Although it wasn't in the primaries, listening to Biden's long and rambling questions at the confirmation hearings of Alito and Roberts, I can confidently say that Joe Biden is an utter failure at explaining complex things.

Biden doesn't have foreign policy experience, he has seniority in the US Senate. He has been there since he was 29-30, his whole adult life. He has no other work experience (I don't count Biden's adjunct classes at Widener Law as real world experience).

Posted by: anonymouse | Aug 26, 2008 3:10:40 PM

He did say Obama was clean and articulate.

What struck me was that Biden began the comment by saying that Obama was the "FIRST mainstream African-American" with those qualities. MLK didn't come to mind? (And he wouldn't have been the "first" either.) I'm sure Biden didn't mean it that way, but his mouth goes way ahead of his brain sometimes.

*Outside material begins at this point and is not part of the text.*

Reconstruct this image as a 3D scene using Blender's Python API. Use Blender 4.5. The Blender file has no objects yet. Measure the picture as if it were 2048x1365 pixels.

Posted by: Stuart Buck | Aug 26, 2008 10:54:54 AM

that's funny; i thought "lightening in a jar"--as opposed to, i don't know, "lightning in a jar"--actually WAS a "color metaphor," although i couldn't figure out why biden's accusing obama of being an elixir for increasing the reflectiveness of african-american's skin would be particularly politically advantageous. now i suppose your comment makes more sense, although i still think you're somehow getting the star trek IV reference wrong.

Posted by: anon | Aug 25, 2008 11:57:31 PM

It should come as no surprise to those who know me best that I am willing to forgive gaffes. I managed to commit one even in this email -- of course I meant "colorful metaphor" not "color metaphor."

Posted by: Wes | Aug 25, 2008 2:13:50 PM

I note, as an aside, that in Debt of Honor, Tom Clancy predicted that a jumbo jet could be used in such a manner.


Posted by: Jonathan | Aug 25, 2008 1:07:07 PM

Paul, I'm not going to delve into the merits vel non of the surge. Like I said, reasonable people can disagree. My sense is that the surge has at least coincided with tremendous gains in the security of Iraqis and American soldiers too. Some doubt whether the surge has caused it, or whether tje improvements are a result of a confluence of various factors. Fine. My point is simply that Biden appears to me to have been on the wrong side on that issue, much like he was on the first Iraq war. Obviously those are just two pieces of data within a long career, much of it relatively distinguished from my point of view, but not sufficiently promising to warrant the plaudits as a choice to be VP. I hope my "cautious dissent" is proven wrong.

Posted by: Dan Markel | Aug 25, 2008 12:51:55 PM


Wes has you on this one. Thoughtful and persuasive.

And the "surge" has only been a success if you think sending more troops into a Serbonian bog one has created something to be in favor of. And what do you mean "it has proven its worth?" Explain.